● WHAT TO PRODUCE:
Transcribe every line from the top down to the line with "R = math.radians", both ends included, but not the pictures.

● MATERIAL:
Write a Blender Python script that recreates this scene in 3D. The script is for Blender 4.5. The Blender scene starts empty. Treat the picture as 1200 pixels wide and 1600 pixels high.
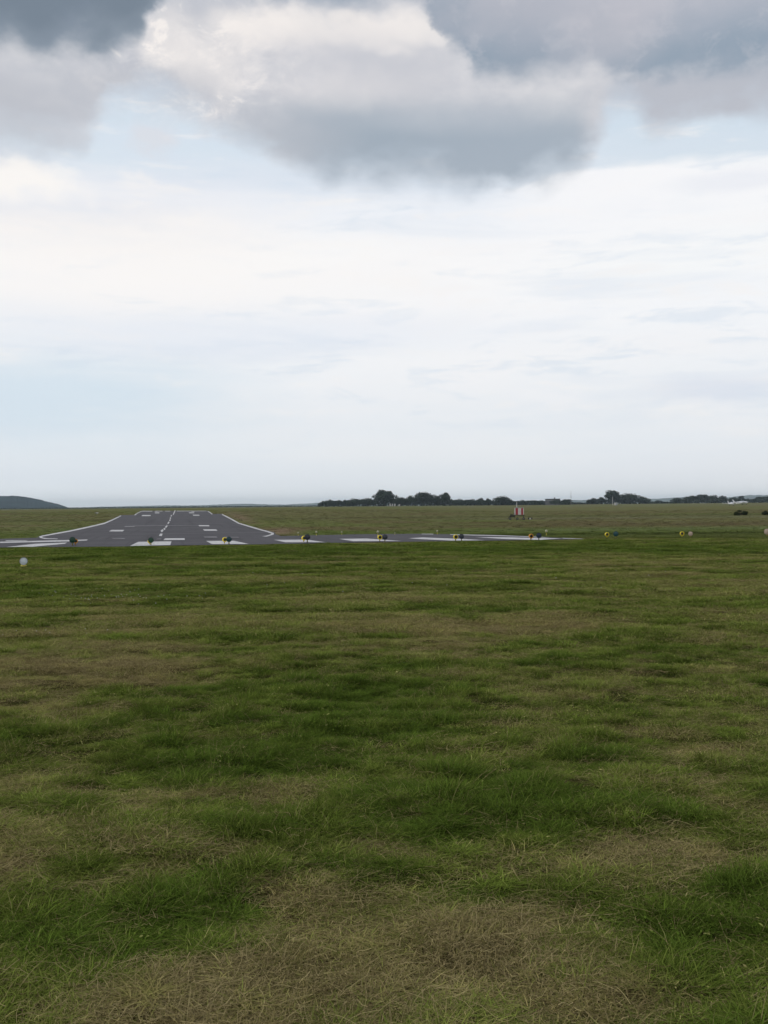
import bpy, bmesh, math, random
import numpy as np
from mathutils import Vector, Matrix

C = bpy.context.scene.collection
S = bpy.context.scene
R = math.radians

# ------------------------------------------------------------------ camera
EYE = 1.6
FPX = 1555.0                      # focal length in photo pixels (1200 x 1600)
PITCH = math.atan(9.8 / FPX)      # looking a touch down
ROLL = -math.atan(0.0089)
cam_d = bpy.data.cameras.new('camera')
cam = bpy.data.objects.new('camera', cam_d)
C.objects.link(cam)
cam_d.sensor_fit = 'VERTICAL'
cam_d.sensor_height = 36.0
cam_d.lens = 36.0 * FPX / 1600.0
cam_d.clip_start = 0.05
cam_d.clip_end = 80000
CM = Matrix.Rotation(R(90) - PITCH, 3, 'X') @ Matrix.Rotation(ROLL, 3, 'Z')

CAMROT = CM
cam.matrix_world = Matrix.Translation((0, 0, EYE)) @ CM.to_4x4()
S.camera = cam

# ------------------------------------------------------------------ colour management
S.view_settings.view_transform = 'Standard'
S.view_settings.look = 'None'
S.view_settings.gamma = 1.0
S.view_settings.use_curve_mapping = False
S.view_settings.exposure = 0.0
S.cycles.use_denoising = True
S.cycles.max_bounces = 6
S.cycles.diffuse_bounces = 3
S.cycles.transmission_bounces = 4
S.cycles.transparent_max_bounces = 8
S.cycles.volume_bounces = 0


def ray(px, py):
    d = CAMROT @ Vector(((px - 600) / FPX, (800 - py) / FPX, -1.0))
    return d.normalized()


def sky_ae(px, py):
    """direction of a photo point as azimuth and elevation, in units of 1/FPX radian"""
    d = ray(px, py)
    return math.atan2(d.x, d.y) * FPX, math.asin(d.z) * FPX


# ------------------------------------------------------------------ sky
SUN_EL, SUN_AZ = R(42), R(-105)     # azimuth measured from +Y (view axis) towards +X
wd = bpy.data.worlds.new('World')
S.world = wd
wd.use_nodes = True
nt = wd.node_tree
nt.nodes.clear()


class NB:
    """small node builder"""
    def __init__(s, tree):
        s.t = tree

    def n(s, typ, **kw):
        nd = s.t.nodes.new(typ)
        for k, v in kw.items():
            setattr(nd, k, v)
        return nd

    def link(s, a, b):
        s.t.links.new(a, b)

    def put(s, sock, v):
        if isinstance(v, bpy.types.NodeSocket):
            s.link(v, sock)
        else:
            sock.default_value = v

    def m(s, op, a, b=0.0, c=0.0, clamp=False):
        nd = s.n('ShaderNodeMath', operation=op, use_clamp=clamp)
        s.put(nd.inputs[0], a)
        s.put(nd.inputs[1], b)
        if op in ('MULTIPLY_ADD',):
            s.put(nd.inputs[2], c)
        return nd.outputs[0]

    def ss(s, v, lo, hi):
        nd = s.n('ShaderNodeMapRange', interpolation_type='SMOOTHSTEP')
        s.put(nd.inputs[0], v)
        s.put(nd.inputs[1], lo)
        s.put(nd.inputs[2], hi)
        return nd.outputs[0]

    def mix(s, f, a, b, blend='MIX'):
        nd = s.n('ShaderNodeMix', data_type='RGBA', blend_type=blend, clamp_factor=True)
        s.put(nd.inputs[0], f)
        for i, v in ((6, a), (7, b)):
            if isinstance(v, (tuple, list)):
                v = tuple(v) + (1.0,) if len(v) == 3 else v
            s.put(nd.inputs[i], v)
        return nd.outputs[2]

    def noise(s, vec, scale, detail=4, rough=0.5, lac=2.0, dist=0.0, col=False):
        nd = s.n('ShaderNodeTexNoise')
        s.put(nd.inputs['Vector'], vec)
        nd.inputs['Scale'].default_value = scale
        nd.inputs['Detail'].default_value = detail
        nd.inputs['Roughness'].default_value = rough
        nd.inputs['Lacunarity'].default_value = lac
        nd.inputs['Distortion'].default_value = dist
        return nd.outputs['Color' if col else 'Fac']

    def vmul(s, v, k):
        nd = s.n('ShaderNodeVectorMath', operation='MULTIPLY')
        s.put(nd.inputs[0], v)
        nd.inputs[1].default_value = k
        return nd.outputs[0]

    def vadd(s, v, k):
        nd = s.n('ShaderNodeVectorMath', operation='ADD')
        s.put(nd.inputs[0], v)
        s.put(nd.inputs[1], k)
        return nd.outputs[0]

    def ramp(s, v, stops, interp='EASE'):
        nd = s.n('ShaderNodeValToRGB')
        cr = nd.color_ramp
        cr.interpolation = interp
        while len(cr.elements) < len(stops):
            cr.elements.new(0.5)
        for e, (p, c) in zip(cr.elements, stops):
            e.position = p
            e.color = tuple(c) + (1,)
        s.put(nd.inputs[0], v)
        return nd.outputs[0]

    def curve(s, v, pts, vlo, vhi):
        """piecewise curve: pts [(x,y)] with x already in 0..1; returns y in real units"""
        nd = s.n('ShaderNodeFloatCurve')
        cm = nd.mapping
        cm.use_clip = True
        cu = cm.curves[0]
        P = sorted(pts)
        while len(cu.points) < len(P):
            cu.points.new(0.5, 0.5)
        for q, (x, y) in zip(cu.points, P):
            q.location = (min(max(x, 0), 1), (y - vlo) / (vhi - vlo))
            q.handle_type = 'AUTO_CLAMPED'
        cm.update()
        s.put(nd.inputs['Value'], v)
        return s.m('MULTIPLY_ADD', nd.outputs[0], vhi - vlo, vlo)


def lin(*c):
    return tuple(((v / 255) / 12.92 if v <= 10 else (((v / 255) + 0.055) / 1.055) ** 2.4) for v in c)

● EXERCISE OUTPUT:
Write a Blender Python script that recreates this scene in 3D. The script is for Blender 4.5. The Blender scene starts empty. Treat the picture as 1200 pixels wide and 1600 pixels high.
import bpy, bmesh, math, random
import numpy as np
from mathutils import Vector, Matrix

C = bpy.context.scene.collection
S = bpy.context.scene
R = math.radians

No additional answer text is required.